Roberts v. Central of Georgia Railway Co.

Nichols, J.

1. “A decision rendered upon a state of facts appearing in the record, in which the legal effect of those facts is declared, is in all subsequent proceedings in the case, a final adjudication of tire rights of the parties, from which the court cannot depart, nor the parties relieve themselves, so long as the facts themselves appear without material qualification.” Blackwell v. Southland Butane Gas Co., 95 Ga. App. 113 (97 S. E. 2d 191). If no amendment had been filed in the present case, or if such amendment failed to meet those deficiencies which the Supreme Court held controlled the case adversely to the plaintiff, then it was necessarily the law of the case that the plaintiff’s petition failed to withstand the defendant’s demurrer.

The right of the plaintiff to offer these amendments, if they cured the defects, cannot be questioned. “The demurrers to the petition had been overruled by the trial court. The reversal of the judgment by this court left the case still pending in the lower court subject to valid amendments before the judgment of this court was made that of the trial court.” Southeastern Stages v. Abdella, 77 Ga. App. 772, 777 (50 S. E. 2d 85); State Farm &c. Ins. Co. v. Davis, 92 Ga. App. 629 (89 S. E. 2d 566). Accordingly, the question for decision is whether the petition as amended set forth a cause of action against the defendant railroad.

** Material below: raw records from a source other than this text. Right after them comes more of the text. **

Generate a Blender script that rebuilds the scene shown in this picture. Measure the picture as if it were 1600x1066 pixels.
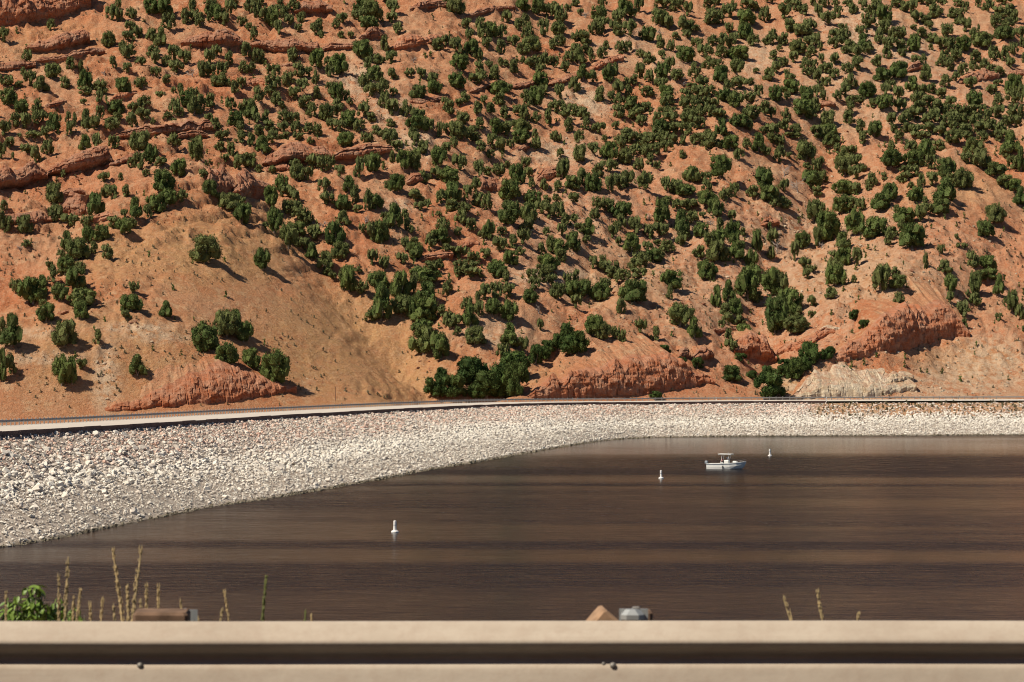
import bpy, math, random
import numpy as np
from mathutils import Vector, Matrix

# ------------------------------------------------------------------ camera, sky, sun, exposure
F, CX, HY, HC = 4444.0, 800.0, 560.0, 20.0      # focal length in photo pixels, picture centre, horizon row, eye height over the water
sc = bpy.context.scene
for o in list(bpy.data.objects): bpy.data.objects.remove(o)
col = sc.collection
cam_d = bpy.data.cameras.new('camera'); cam = bpy.data.objects.new('camera', cam_d); col.objects.link(cam)
cam.location = (0, 0, HC); cam.rotation_euler = (math.radians(90), 0, 0)
cam_d.sensor_width = 36; cam_d.lens = 36 * F / 1600
cam_d.shift_y = (HY - 533) / 1600
cam_d.clip_start = 0.5; cam_d.clip_end = 6000
cam_d.dof.use_dof = True; cam_d.dof.focus_distance = 620; cam_d.dof.aperture_fstop = 11
sc.camera = cam
SUN = Vector((-0.56, -0.30, 0.80)).normalized()
sun_d = bpy.data.lights.new('sun', 'SUN'); sun_d.energy = 4.9; sun_d.angle = math.radians(0.5); sun_d.color = (1.0, 0.90, 0.73)
sun = bpy.data.objects.new('sun', sun_d); col.objects.link(sun); sun.location = (-60, 10, 80)
sun.rotation_euler = SUN.to_track_quat('Z', 'Y').to_euler()
world = bpy.data.worlds.new('World'); sc.world = world; world.use_nodes = True
wn = world.node_tree.nodes; wl = world.node_tree.links
sky = wn.new('ShaderNodeTexSky'); sky.sky_type = 'NISHITA'; sky.sun_disc = False
sky.sun_elevation = math.asin(SUN.z); sky.sun_rotation = math.atan2(SUN.x, SUN.y); sky.altitude = 1800; sky.dust_density = 0.2; sky.ozone_density = 2.5
wl.new(sky.outputs[0], wn['Background'].inputs[0]); wn['Background'].inputs[1].default_value = 0.05
sc.view_settings.view_transform = 'Standard'; sc.view_settings.look = 'None'
sc.view_settings.gamma = 1; sc.view_settings.use_curve_mapping = False; sc.view_settings.exposure = 0.20
sc.cycles.pixel_filter_type = 'BLACKMAN_HARRIS'; sc.cycles.filter_width = 1.05
sc.cycles.max_bounces = 5; sc.cycles.diffuse_bounces = 2; sc.cycles.glossy_bounces = 3; sc.cycles.transparent_max_bounces = 4

R = random.Random(7); NR = np.random.default_rng(11)

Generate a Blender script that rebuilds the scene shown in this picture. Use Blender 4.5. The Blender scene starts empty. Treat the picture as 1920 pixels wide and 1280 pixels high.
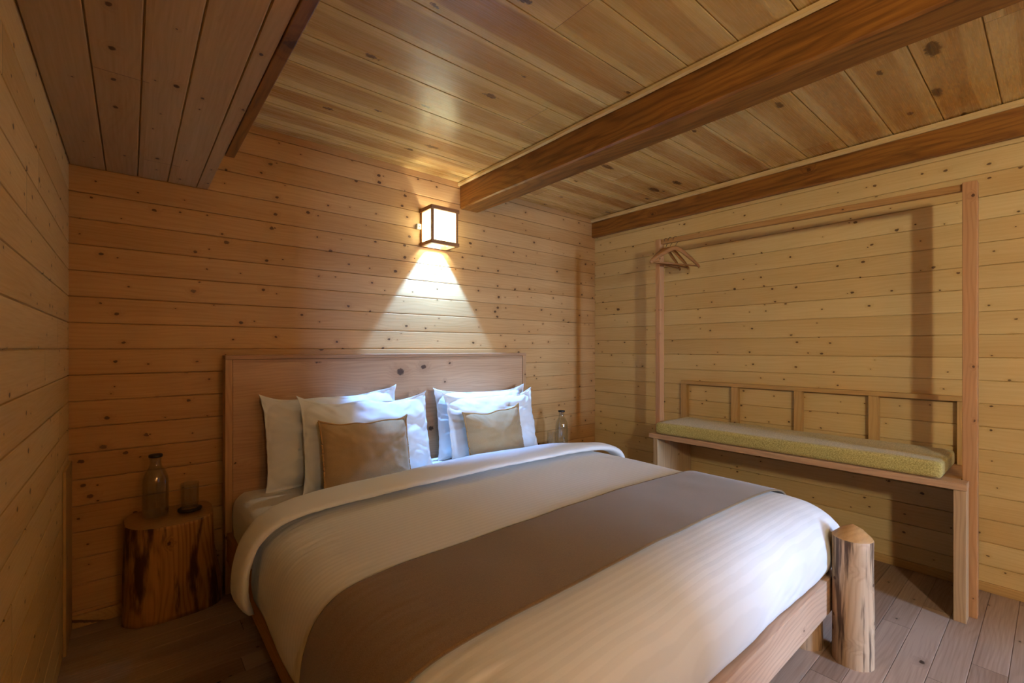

2. The defendant contends that the plaintiff is attempting by *268amendment to change an action for a breach of contract to an action for a tort. This contention is without merit, because the Supreme Court in its decision (Central of Ga. Ry. Co. v. Roberts, 213 Ga. 135, supra), only held, under the allegations of the petition as they were then constituted, that the plaintiff should have let the train pull out and leave him and then, sue for a breach of contract if he could. This holding is not a holding that the plaintiff’s petition as it was then constituted was an action on a-contract and not an action for a tort.

3. The decision of the Supreme Court, supra, held that under the allegations of the petition, as they were constituted at the time the case was before that court that the plaintiff could not recover because he was aware of every act of alleged negligence before he started running alongside the train, and that he therefore assumed the risk which, under the allegations of the petition, caused, his injury. It was not held that the plaintiff could not recover for any negligence on the part of the defendant in connection with the encasement box, but it was held that no negligence in connection with this box was alleged and therefore any such negligence that the defendant may have been guilty of in connection with such box could not aid his otherwise defective petition.

The plaintiff’s petition as amended was sufficient to withstand the defendant’s general demurrer, a question for the jury’s consideration was set forth, and it was error for the trial court to sustain the demurrers to the amendment and thereafter to sustain the defendant’s general demurrer.

4. The remaining grounds of demurrer are either controlled adversely to the defendant by that part of the decision of this court in Central of Ga. Ry. Co. v. Roberts, 94 Ga. App. 600, 611, supra, which was not reversed by the Supreme Court on certiorari, or are otherwise within themselves necessarily without merit. Accordingly, the judgments of the trial court disallowing the plaintiff’s amendments and sustaining the defendant’s demurrers must be reversed.

Judgments reversed.

Felton, C. J., and Quillian, J., concur.